Thursday, August 21, 2014

But CPS has selective enrollment public schools that skew the results...



But CPS has selective enrollment schools that skew the results.  What happens when you remove these schools from the analysis?
  • The Sun-Times analysis did not include selective enrollment schools.
  • I remove them from my analysis when I eliminated all high attainment public and charter schools from the analysis (see note below). In that analysis the public school growth percentile number was 64 while the charter growth percentile was 29.
  • The assumption behind the question about selective enrollment schools is not correct, and it's one of the main misinterpretations of NWEA growth data. I hear it every time I talk about MAP data. Selective schools' growth percentiles are calculated against other schools that got the same growth percentile in the first administration of the test.  Put simply, their percentiles are generated by comparing them to other schools across the U.S. with equally high performing students. It answers the question, "How much growth did they get compared to other high performing schools?"  For example one of CPS's selective academic centers has the highest average attainment in Chicago.  However, their growth percentile is only 76, which ranks 143rd in the district.  Another selective school--has the 35th highest math attainment score in the city but is at the 2nd growth percentile, one of the worst in the district, ranking 473rd out of 490.  CPS recently amended its performance policy to protect the mayor's prized selective enrollment schools from the embarrassment their low growth numbers would cause them if they were evaluated the same way neighborhood schools are.
  • The MAP "growth" measure is as as close to an apples-to-apples comparison as is available, so there is no need to remove any type of school from the analysis. Still, the Sun-Times removed them anyway and charter schools still feel far short of public neighborhood schools in terms of fostering academic growth in their students.

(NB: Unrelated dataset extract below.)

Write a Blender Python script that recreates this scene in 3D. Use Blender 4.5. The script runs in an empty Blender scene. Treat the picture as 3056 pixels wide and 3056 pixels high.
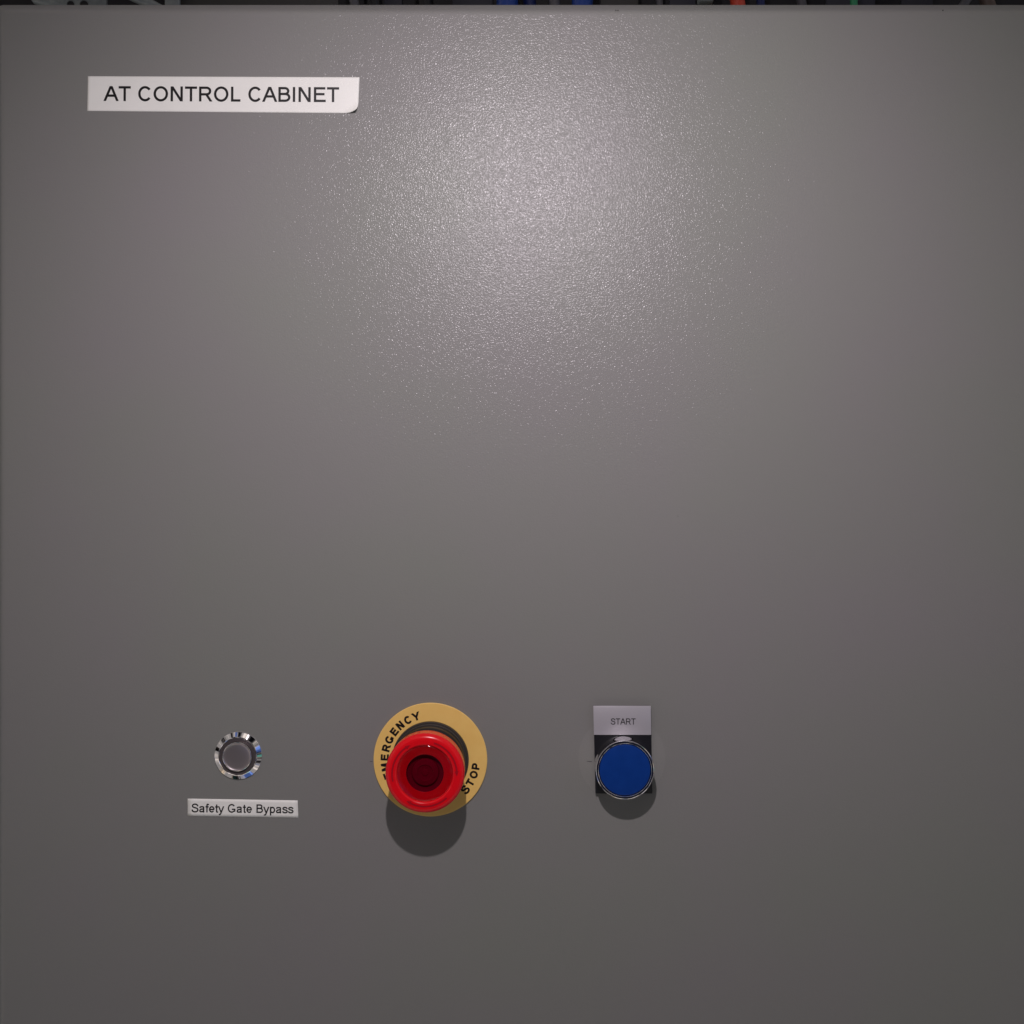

Note:  I excluded schools that have 50% or more of their students scoring above average in attainment.  That ensured I was left with schools that served a predominantly low performing student body which obviously excluded all selective enrollment schools.  I did that by sorting the spreadsheet by the "% at/above national average" column and including only those schools whose percentage was below 50.  The CPS data specialist then processed those schools into CPS's "School Growth Calculator" to reach our findings.